January 26, 2026
Gas price hike, off-grid levy cut nearly Rs100bn from state gas utilities’ revenue
Industry representatives say gas costs jump to $15.36 per MMBtu, forcing closure of around 150 textile units
January 26, 2026

Pakistan’s two state-owned gas utilities have suffered a combined revenue loss of nearly Rs100 billion after sharp increases in gas prices for captive power plants of export-oriented industries and the imposition of an off-the-grid levy under the International Monetary Fund programme, The News reported, citing officials and industry sources as saying.
Gas prices for captive power plants were raised to Rs3,500 per MMBtu, making fuel unaffordable for exporters and triggering a steep drop in consumption. In the network of Sui Northern Gas Pipelines Limited, industrial gas use has fallen to 25 million cubic feet per day from 180 MMcfd, while consumption in areas served by Sui Southern Gas Company has declined to 90 MMcfd from 210 MMcfd.

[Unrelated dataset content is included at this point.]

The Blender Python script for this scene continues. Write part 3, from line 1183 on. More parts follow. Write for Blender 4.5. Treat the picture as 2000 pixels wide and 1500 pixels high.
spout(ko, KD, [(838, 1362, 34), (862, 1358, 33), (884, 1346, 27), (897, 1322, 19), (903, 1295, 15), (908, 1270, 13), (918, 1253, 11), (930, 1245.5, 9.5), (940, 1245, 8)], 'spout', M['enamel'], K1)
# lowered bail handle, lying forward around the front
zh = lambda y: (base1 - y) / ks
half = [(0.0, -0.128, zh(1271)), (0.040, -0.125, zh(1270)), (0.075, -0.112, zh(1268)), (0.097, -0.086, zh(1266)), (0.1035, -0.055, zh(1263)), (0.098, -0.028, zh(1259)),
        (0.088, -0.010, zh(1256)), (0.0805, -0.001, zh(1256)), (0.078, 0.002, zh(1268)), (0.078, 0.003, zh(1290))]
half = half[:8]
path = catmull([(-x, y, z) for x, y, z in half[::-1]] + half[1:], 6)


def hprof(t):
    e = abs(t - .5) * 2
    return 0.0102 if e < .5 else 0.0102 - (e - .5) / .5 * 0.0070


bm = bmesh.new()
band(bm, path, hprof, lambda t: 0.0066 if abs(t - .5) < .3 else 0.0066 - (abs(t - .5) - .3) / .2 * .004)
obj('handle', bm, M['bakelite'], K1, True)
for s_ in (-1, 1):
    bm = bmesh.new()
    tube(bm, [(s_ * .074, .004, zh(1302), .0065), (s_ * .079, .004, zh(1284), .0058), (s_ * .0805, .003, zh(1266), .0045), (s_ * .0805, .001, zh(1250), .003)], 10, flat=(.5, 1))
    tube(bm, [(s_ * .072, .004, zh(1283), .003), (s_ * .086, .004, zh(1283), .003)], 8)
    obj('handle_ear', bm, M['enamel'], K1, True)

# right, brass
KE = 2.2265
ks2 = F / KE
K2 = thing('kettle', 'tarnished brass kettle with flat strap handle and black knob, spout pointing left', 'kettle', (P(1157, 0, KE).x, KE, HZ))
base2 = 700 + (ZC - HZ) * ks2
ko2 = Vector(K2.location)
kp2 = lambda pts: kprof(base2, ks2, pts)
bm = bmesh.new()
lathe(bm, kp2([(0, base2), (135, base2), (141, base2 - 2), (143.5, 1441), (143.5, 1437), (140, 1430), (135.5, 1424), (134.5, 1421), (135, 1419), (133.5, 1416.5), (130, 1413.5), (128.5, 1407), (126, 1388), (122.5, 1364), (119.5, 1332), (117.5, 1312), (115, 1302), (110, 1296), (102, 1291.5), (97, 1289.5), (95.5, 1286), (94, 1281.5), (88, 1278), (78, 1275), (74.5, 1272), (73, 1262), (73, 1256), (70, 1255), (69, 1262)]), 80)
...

Despite the contraction in demand, the government has collected only Rs9 billion so far from the off-the-grid levy, far below the Rs105 billion target for the current fiscal year.

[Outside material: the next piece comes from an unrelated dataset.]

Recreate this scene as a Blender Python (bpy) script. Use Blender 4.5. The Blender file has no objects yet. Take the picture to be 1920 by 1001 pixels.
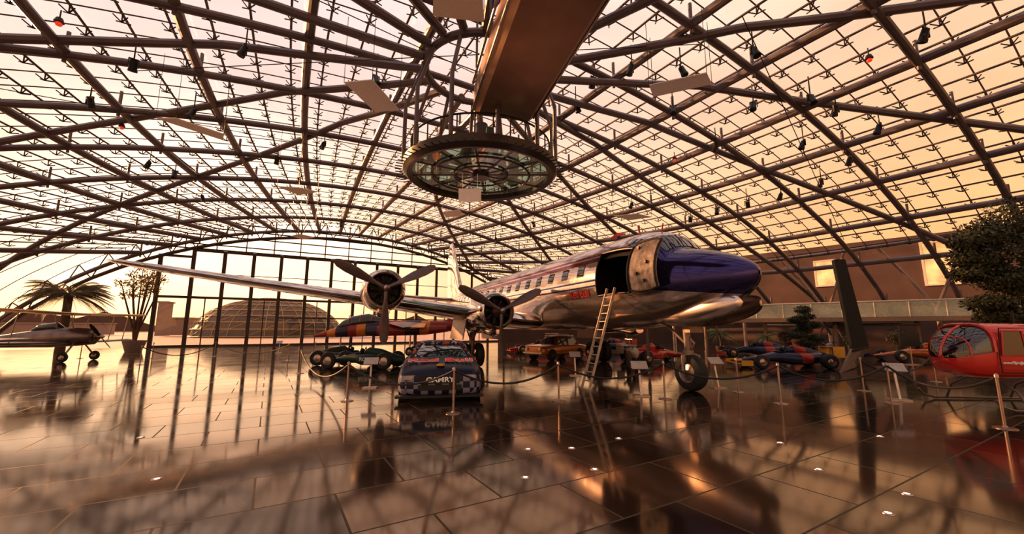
import bpy, math, random
from mathutils import Vector, Matrix, Euler
random.seed(7)
R=math.radians
COL=bpy.context.scene.collection
# ---------------------------------------------------------------- camera
CAMH=1.75; F=760.0; PITCH=math.atan(117/F); CP=math.cos(PITCH); SP=math.sin(PITCH)
cd=bpy.data.cameras.new('camera'); cam=bpy.data.objects.new('camera',cd); COL.objects.link(cam)
cd.sensor_width=36; cd.lens=F/1920*36; cd.clip_end=2000; cd.clip_start=.05
cam.location=(0,0,CAMH); cam.rotation_euler=(math.pi/2+PITCH,0,0)
bpy.context.scene.camera=cam
def ray(px,py):
    u=(px-960)/F; v=(500.5-py)/F
    return Vector((u,CP-SP*v,SP+CP*v))
def G(px,py,z=0.0):
    r=ray(px,py); t=(z-CAMH)/r.z
    return Vector((r.x*t,r.y*t,z))
def D(px,py,t):
    return Vector((0,0,CAMH))+ray(px,py)*t
# ---------------------------------------------------------------- materials
MATS={}
def nt_new(name):
    m=bpy.data.materials.new(name); m.use_nodes=True
    n=m.node_tree; n.nodes.clear()
    o=n.nodes.new('ShaderNodeOutputMaterial'); b=n.nodes.new('ShaderNodeBsdfPrincipled')
    n.links.new(b.outputs[0],o.inputs[0]); return m,n,b,o
def M(name,col,rough=.5,metal=0,emit=0,var=.12,scale=6,bump=0,coat=0,alpha=1):
    if name in MATS: return MATS[name]
    m,n,b,o=nt_new(name)
    tc=n.nodes.new('ShaderNodeTexCoord'); no=n.nodes.new('ShaderNodeTexNoise'); no.inputs['Scale'].default_value=scale
    no.inputs['Detail'].default_value=3
    n.links.new(tc.outputs['Object'],no.inputs['Vector'])
    cr=n.nodes.new('ShaderNodeValToRGB'); e=cr.color_ramp.elements
    e[0].position=.3; e[1].position=.7
    e[0].color=tuple(c*(1-var) for c in col)+(1,); e[1].color=tuple(min(1,c*(1+var)) for c in col)+(1,)
    n.links.new(no.outputs['Fac'],cr.inputs[0]); n.links.new(cr.outputs[0],b.inputs['Base Color'])
    b.inputs['Roughness'].default_value=rough; b.inputs['Metallic'].default_value=metal
    b.inputs['Coat Weight'].default_value=coat; b.inputs['Alpha'].default_value=alpha
    if emit:
        n.links.new(cr.outputs[0],b.inputs['Emission Color']); b.inputs['Emission Strength'].default_value=emit
    if bump:
        bp=n.nodes.new('ShaderNodeBump'); bp.inputs['Strength'].default_value=bump; bp.inputs['Distance'].default_value=.05
        n.links.new(no.outputs['Fac'],bp.inputs['Height']); n.links.new(bp.outputs[0],b.inputs['Normal'])
    MATS[name]=m; return m
def glassmat(name,tint=(.97,.97,.97),gl=.07,rough=.02,fr=.35):
    m,n,b,o=nt_new(name); n.nodes.remove(b)
    t=n.nodes.new('ShaderNodeBsdfTransparent'); t.inputs[0].default_value=tint+(1,)
    g=n.nodes.new('ShaderNodeBsdfGlossy'); g.inputs['Roughness'].default_value=rough
    lw=n.nodes.new('ShaderNodeLayerWeight'); lw.inputs[0].default_value=.25
    mr=n.nodes.new('ShaderNodeMapRange'); mr.inputs['To Min'].default_value=gl; mr.inputs['To Max'].default_value=min(1,gl+fr)
    n.links.new(lw.outputs['Fresnel'],mr.inputs[0])
    x=n.nodes.new('ShaderNodeMixShader'); n.links.new(mr.outputs[0],x.inputs[0]); n.links.new(t.outputs[0],x.inputs[1]); n.links.new(g.outputs[0],x.inputs[2])
    n.links.new(x.outputs[0],o.inputs[0]); MATS[name]=m; return m
def bands(name,axis,lo,hi,stops,rough=.2,metal=.5,mask=None,maskcol=None,bump=0.0,coat=0):
    """stops: [(value,color)] constant bands along an object axis"""
    m,n,b,o=nt_new(name)
    tc=n.nodes.new('ShaderNodeTexCoord'); sx=n.nodes.new('ShaderNodeSeparateXYZ'); n.links.new(tc.outputs['Object'],sx.inputs[0])
    mr=n.nodes.new('ShaderNodeMapRange'); mr.inputs['From Min'].default_value=lo; mr.inputs['From Max'].default_value=hi
    n.links.new(sx.outputs[axis],mr.inputs[0])
    cr=n.nodes.new('ShaderNodeValToRGB'); cr.color_ramp.interpolation='CONSTANT'
    e=cr.color_ramp.elements
    while len(e)<len(stops): e.new(.5)
    for i,(p,c) in enumerate(stops):
        e[i].position=(p-lo)/(hi-lo)
    for i,(p,c) in enumerate(stops): e[i].color=tuple(c)+(1,)
    n.links.new(mr.outputs[0],cr.inputs[0]); out=cr.outputs[0]
    if mask:
        out=mask(n,sx,out)
    n.links.new(out,b.inputs['Base Color'])
    b.inputs['Roughness'].default_value=rough; b.inputs['Metallic'].default_value=metal; b.inputs['Coat Weight'].default_value=coat
    if bump:
        no=n.nodes.new('ShaderNodeTexNoise'); no.inputs['Scale'].default_value=1.3; n.links.new(tc.outputs['Object'],no.inputs['Vector'])
        br=n.nodes.new('ShaderNodeTexBrick'); mp=n.nodes.new('ShaderNodeMapping'); mp.inputs['Rotation'].default_value=(R(90),0,0)
        n.links.new(tc.outputs['Object'],mp.inputs[0]); n.links.new(mp.outputs[0],br.inputs['Vector'])
        br.inputs['Scale'].default_value=1; br.inputs['Brick Width'].default_value=1.4; br.inputs['Row Height'].default_value=.62; br.inputs['Mortar Size'].default_value=.008
        mm=n.nodes.new('ShaderNodeMath'); mm.operation='MULTIPLY_ADD'; mm.inputs[1].default_value=-.12
        n.links.new(br.outputs['Fac'],mm.inputs[0]); n.links.new(no.outputs['Fac'],mm.inputs[2])
        bp=n.nodes.new('ShaderNodeBump'); bp.inputs['Strength'].default_value=bump; bp.inputs['Distance'].default_value=.12
        n.links.new(mm.outputs[0],bp.inputs['Height']); n.links.new(bp.outputs[0],b.inputs['Normal'])
    MATS[name]=m; return m
chrome=M('polished_aluminium',(.72,.62,.57),.10,1,var=.22,scale=1.5,bump=.2)
chrome2=M('smooth_aluminium_skin',(.66,.57,.53),.22,1,var=.08,scale=1.5)
steel=M('brushed_steel',(.40,.32,.29),.3,1)
poststeel=M('barrier_steel',(.36,.27,.24),.35,1)
ladmat=M('ladder_aluminium',(.42,.34,.30),.5,.4)
tubemat=M('roof_tube_paint',(.155,.125,.13),.38,.3,var=.15,scale=1)
mullmat=M('mullion_paint',(.085,.060,.058),.45,.3)
dark=M('dark_metal',(.03,.023,.023),.4,.5)
rubber=M('tyre_rubber',(.02,.018,.018),.7)
black=M('black_paint',(.008,.008,.009),.4,.1)
beammat=M('catwalk_cladding',(.25,.15,.11),.5,.3,var=.2,scale=.6)
white=M('white_cloth',(.88,.84,.84),.8,0,var=.04)
red=M('red_paint',(.36,.015,.012),.2,.1,coat=.6)
glassR=glassmat('roof_glass',(.99,.98,.97),.01,fr=.10)
glassW=glassmat('window_glass',(.97,.96,.95),.03,fr=.25)
glassT=glassmat('teal_glass',(.36,.58,.50),.10,.05)
glassG=M('balustrade_glass',(.60,.66,.56),.08,0,alpha=.45)
glassD=M('dark_tinted_glass',(.03,.03,.035),.04,.3,coat=1)
# ---------------------------------------------------------------- mesh builder
class MB:
    def __init__(s): s.v=[];s.f=[];s.m=[]
    def add(s,vs,fs,mi=0):
        o=len(s.v); s.v+= [tuple(v) for v in vs]
        for f in fs: s.f.append(tuple(i+o for i in f)); s.m.append(mi)
    def box(s,c,d,rot=None,mi=0,taper=1.0):
        hx,hy,hz=d[0]/2,d[1]/2,d[2]/2; vs=[]
        for z in(-1,1):
            k=taper if z>0 else 1
            for x,y in((-1,-1),(1,-1),(1,1),(-1,1)):
                v=Vector((x*hx*k,y*hy*k,z*hz))
                if rot is not None: v=rot@v
                vs.append(v+Vector(c))
        s.add(vs,[(3,2,1,0),(4,5,6,7),(0,1,5,4),(1,2,6,5),(2,3,7,6),(3,0,4,7)],mi)
    def cyl(s,p,q,r,r2=None,n=10,mi=0,cap=True):
        p=Vector(p);q=Vector(q); r2=r if r2 is None else r2
        d=(q-p)
        if d.length<1e-6: return
        d.normalize(); a=Vector((0,0,1)) if abs(d.z)<.9 else Vector((1,0,0))
        x=d.cross(a).normalized(); y=d.cross(x).normalized(); vs=[]
        for c,rr in((p,r),(q,r2)):
            for i in range(n):
                t=2*math.pi*i/n; vs.append(c+(x*math.cos(t)+y*math.sin(t))*rr)
        fs=[(i,n+i,n+(i+1)%n,(i+1)%n) for i in range(n)]
        if cap: fs+=[tuple(range(n)),tuple(range(2*n-1,n-1,-1))]
        s.add(vs,fs,mi)
    def tube(s,pts,r,n=8,mi=0,closed=False):
        pts=[Vector(p) for p in pts]; L=len(pts)
        if L<2: return
        rs=r if isinstance(r,(list,tuple)) else [r]*L
        vs=[]; prev=None
        for i,p in enumerate(pts):
            if closed: d=pts[(i+1)%L]-pts[i-1]
            else: d=pts[min(i+1,L-1)]-pts[max(i-1,0)]
            d.normalize()
            if prev is None:
                a=Vector((0,0,1)) if abs(d.z)<.9 else Vector((1,0,0)); x=d.cross(a).normalized()
            else: x=(prev-d*prev.dot(d)).normalized()
            prev=x; y=d.cross(x)
            for k in range(n):
                t=2*math.pi*k/n; vs.append(p+(x*math.cos(t)+y*math.sin(t))*rs[i])
        fs=[]
        for i in range(L if closed else L-1):
            j=(i+1)%L
            for k in range(n):
                fs.append((i*n+k,i*n+(k+1)%n,j*n+(k+1)%n,j*n+k))
        if not closed: fs+=[tuple(range(n-1,-1,-1)),tuple(range((L-1)*n,L*n))]
        s.add(vs,fs,mi)
    def loft(s,rings,mi=0,cap=True,closed=True,mifun=None):
        n=len(rings[0]); vs=[v for r in rings for v in r]; o=len(s.v)
        s.v+=[tuple(v) for v in vs]
        for i in range(len(rings)-1):
            for k in range(n if closed else n-1):
                s.f.append((o+i*n+k,o+i*n+(k+1)%n,o+(i+1)*n+(k+1)%n,o+(i+1)*n+k)); s.m.append(mifun(i,k) if mifun else mi)
        if cap:
            s.f.append(tuple(o+k for k in range(n-1,-1,-1))); s.m.append(mi)
            s.f.append(tuple(o+(len(rings)-1)*n+k for k in range(n))); s.m.append(mi)
    def lathe(s,prof,c=(0,0,0),axis='x',n=24,mi=0,rot=None):
        c=Vector(c); rings=[]
        for a,r in prof:
            ring=[]
            for i in range(n):
                t=2*math.pi*i/n; u,w=math.cos(t)*r,math.sin(t)*r
                v=Vector((a,u,w)) if axis=='x' else (Vector((w,a,u)) if axis=='y' else Vector((u,w,a)))
                if rot is not None: v=rot@v
                ring.append(v+c)
            rings.append(ring)
        s.loft(rings,mi,cap=False)
    def sphere(s,c,r,n=14,m=8,mi=0):
        if not isinstance(r,(tuple,list)): r=(r,r,r)
        rings=[]
        for j in range(m+1):
            ph=-math.pi/2+math.pi*j/m; k=max(math.cos(ph),.001)
            rings.append([Vector((c[0]+r[0]*k*math.cos(2*math.pi*i/n),c[1]+r[1]*k*math.sin(2*math.pi*i/n),c[2]+r[2]*math.sin(ph))) for i in range(n)])
        s.loft(rings,mi,cap=False)
    def obj(s,name,mats,parent=None,smooth=True,ang=35,loc=None,rot=None,fix=True,**kw):
        me=bpy.data.meshes.new(name); me.from_pydata(s.v,[],s.f)
        if not isinstance(mats,(list,tuple)): mats=[mats]
        for m in mats: me.materials.append(m)
        me.polygons.foreach_set('material_index',s.m)
        me.validate(); me.update()
        if fix and len(s.f)<60000:
            import bmesh
            bm=bmesh.new(); bm.from_mesh(me); bmesh.ops.recalc_face_normals(bm,faces=bm.faces); bm.to_mesh(me); bm.free()
        if smooth:
            me.polygons.foreach_set('use_smooth',[True]*len(me.polygons)); me.set_sharp_from_angle(angle=R(ang))
        ob=bpy.data.objects.new(name,me); COL.objects.link(ob)
        if parent: ob.parent=parent
        if loc is not None: ob.location=loc
        if rot is not None: ob.rotation_euler=rot
        for k,v in kw.items(): ob[k]=v
        return ob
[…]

Industry representatives said higher gas prices and the levy have undermined export competitiveness, with gas costs rising to about $15.36 per MMBtu, above prevailing LNG prices. They said around 150 textile units have already shut down as input costs climbed.

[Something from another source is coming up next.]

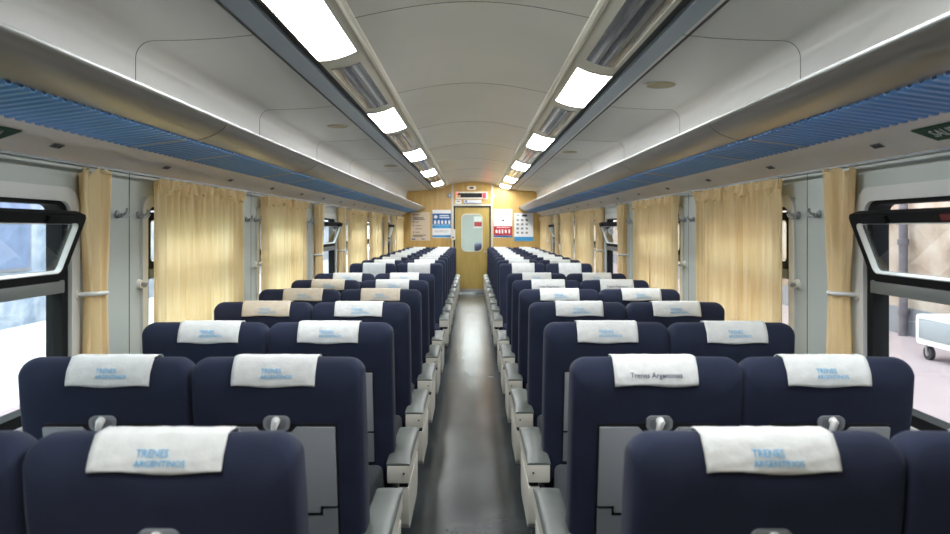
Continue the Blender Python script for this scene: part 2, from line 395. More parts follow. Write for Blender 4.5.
# ================================================================== BULKHEAD: door and fittings
dr=struct(empty('door_1',((DX0+DX1)/2,D+.02,0)))
w2=(DX1-DX0)/2; wx0,wx1=bx(462.0)-(DX0+DX1)/2, bx(481.9)-(DX0+DX1)/2; wz0,wz1=bz(251),bz(214.4)
plc=lambda a,b,c:(a,c,b)
# leaf with a rounded window hole, bridged ring of matching point counts
def rect_like(a0,a1,b0,b1,n):  # outer outline with the same count as rrect
    return rrect(a0,a1,b0,b1,.002,n)
ring_mb(rect_like(-w2+.012,w2-.012,.02,DZ-.012,5),rrect(wx0,wx1,wz0,wz1,.09,5),.0,.035,plc).build('door_leaf',M['wood2'],dr)
ring_mb(rrect(wx0-.02,wx1+.02,wz0-.02,wz1+.02,.11),rrect(wx0+.004,wx1-.004,wz0+.004,wz1-.004,.085),-.008,.0,plc).build('window_gasket',M['doormetal'],dr,smooth=40)
MB().box(wx0-.01,wx1+.01,.014,.018,wz0-.01,wz1+.01).build('door_glass',M['glass'],dr)
hz=bz(251.5)
MB().tube([(w2-.07,-.002,hz),(w2-.07,-.05,hz),(w2-.16,-.05,hz)],.011,8).box(w2-.09,w2-.05,-.012,0,hz-.10,hz+.03).build('door_handle',M['chrome'],dr,smooth=40)
MB().box(w2-.075,w2-.045,-.02,0,hz-.22,hz-.14).box(w2-.075,w2-.045,-.02,0,hz-.42,hz-.30).build('door_lock',M['black'],dr,bevel=.003)
MB().box(-w2+.012,w2-.012,-.004,0,.02,.10).build('kick_plate',M['chrome'],dr)
# frame around the door, posts to the ceiling
mb=MB(); fw=.045
mb.box(DX0-fw,DX0,D-.018,D+.06,0,2.40); mb.box(DX1,DX1+fw,D-.018,D+.06,0,2.40); mb.box(DX0-fw,DX1+fw,D-.018,D+.06,DZ,DZ+.04)
trim(mb,M['doormetal'],bevel=.003)
mb=MB(); mb.box(DX0,DX0+.03,D-.0,D+.02,0,DZ); mb.box(DX1-.03,DX1,D-.0,D+.02,0,DZ); mb.box(DX0,DX1,D-.0,D+.02,DZ-.03,DZ)
trim(mb,M['black'])
def plate(name,m,p0,p1,q0,q1,dep,parent=None,bevel=.003,yoff=0):
    mb=MB().box(bx(p0),bx(p1),D-dep-yoff,D-yoff,bz(q1),bz(q0)); return mb.build(name,m,parent,bevel=bevel)
t=empty('led_sign',(0,0,0)); tag(t,'black electronic display with a glowing red end above the door','sign')
plate('housing',M['ridge'],455.8,487.4,191.8,199.0,.05,t); plate('display',M['black'],457.6,482.2,193.2,197.6,.056,t,bevel=0)
plate('red_end',M['redled'],482.6,486.2,192.9,198.4,.058,t); plate('amber_end',M['amber'],457.0,460.6,195.2,197.6,.060,t)
plate('red_end',M['redled'],456.3,457.3,192.9,195.0,.058,t)
# green cross-ish star on the red end
t=empty('sticker',(0,0,0)); tag(t,'white and pale blue strip sticker under the electronic display','sticker')
plate('sheet',M['paper_white'],463.8,481.6,199.8,203.6,.004,t,0); plate('stripe',M['p_blue'],463.8,481.6,202.9,203.6,.005,t,0); plate('mark',M['p_blue'],465.2,467,200.3,202.3,.005,t,0)
t=empty('sticker',(0,0,0)); tag(t,'small pale square sticker left of the white strip above the door','sticker')
plate('sheet',M['paper_white'],455.2,461.6,199.8,203.8,.004,t,0); plate('mark',M['p_red'],456.8,460.2,201.2,201.9,.005,t,0)
t=empty('number_plate',(0,0,0)); tag(t,'small oval number plate above the electronic display','plate')
mb=MB(); mb.loft([[(a,D-c,b) for a,b in rrect(bx(466.8),bx(476.4),bz(189.8),bz(186.0),.035)] for c in (.001,.008)]); mb.build('plate_body',M['ridge'],t,smooth=40)
plate('digits',M['p_dark'],469.4,473.6,187,188.8,.0095,t,0)
t=empty('wall_box',(0,0,0)); tag(t,'small pale box on the wood wall left of the electronic display','box')
plate('box_body',M['tray'],447.6,451.6,193.4,197.6,.04,t); plate('button',M['knob'],449,450.4,194.9,196.2,.046,t,0)
t=empty('wall_switch',(0,0,0)); tag(t,'tiny round wall switch right of the electronic display','switch')
MB().tube([(bx(493.6),D-.001,bz(196)),(bx(493.6),D-.02,bz(196))],.022,14).build('switch_body',M['knob'],t,smooth=40)
MB().tube([(bx(493.6),D-.02,bz(196)),(bx(493.6),D-.026,bz(196))],.010,10).build('button',M['p_dark'],t,smooth=40)
t=empty('paper_dispenser',(0,0,0)); tag(t,'white wall dispenser between the blue poster and the door','dispenser')
mb=MB(); mb.loft([[(a,D-c,b) for a,b in rrect(bx(451.2),bx(455.4),bz(239.8),bz(229.0),.03)] for c in (.001,.09)]); mb.build('dispenser_body',M['cream'],t,smooth=40)
plate('opening',M['p_grey'],452.2,454.4,236.5,238.3,.094,t,0)

def poster(label,x0,x1,y0,y1,base,items):
    t=empty('poster',(0,0,0)); tag(t,label,'poster')
    plate('sheet',base,x0,x1,y0,y1,.004,t,0)
    W=x1-x0; H=y1-y0
    for nm,m_,rects in items:
        mb=MB()
        if nm in ('logo','picture','pictogram','ink_mark','dots') and len(rects)>1:
            for r in rects: MB().box(bx(x0+r[0]*W),bx(x0+r[2]*W),D-.0068,D-.0035,bz(y0+r[3]*H),bz(y0+r[1]*H)).build(nm if nm!='dots' else 'dot',m_,t)
            continue
        for r in rects:
            if len(r)==3: # disc u,v,r(px)
                mb.tube([(bx(x0+r[0]*W),D-.004,bz(y0+r[1]*H)),(bx(x0+r[0]*W),D-.0065,bz(y0+r[1]*H))],r[2]*D/F,14)
            else: mb.box(bx(x0+r[0]*W),bx(x0+r[2]*W),D-.0055,D-.0035,bz(y0+r[3]*H),bz(y0+r[1]*H))
        o=mb.build(nm,m_,t)
        if nm in('ring','dots'): o.location.y=-.0012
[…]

The impact has widened after the levy was extended to third-party gas suppliers, private firms that buy gas from exploration and production companies through auctions and sell it to industrial users. Under the revised arrangement, the previously deregulated third-party market will face monthly tariff determination by the Oil and Gas Regulatory Authority after inclusion of the levy.
Third-party sales were permitted under the amended 2012 E&P Policy, allowing producers to sell up to 35% of gas at auctioned prices to ease liquidity constraints and attract investment. Industry sources said applying the levy to these supplies has weakened the policy’s intent and discouraged investment.
Exporters also pointed to high electricity tariffs of around 13 cents per unit, compared with a regional average of 5–7.5 cents, and renewed calls for withdrawal of cross-subsidies borne by industry. They said persistently high energy costs have contributed to falling exports since October 2025.
Separately, SSGC has sought permission to apply the levy to Fauji Fertilizer Company due to its captive power generation, a move referred by the Petroleum Division to the Law Division for legal advice. Officials said the levy applies to captive power plants of export industries, not fertilizer companies.
The off-the-grid levy was introduced at 5% in February 2025, raised to 10% in July 2025, and is scheduled to increase to 15% in February 2026 and 20% from August 2026. The government says the levy is intended to push industries to the electricity grid and help reduce power tariffs, but officials acknowledged that current collections are too small to materially impact electricity prices.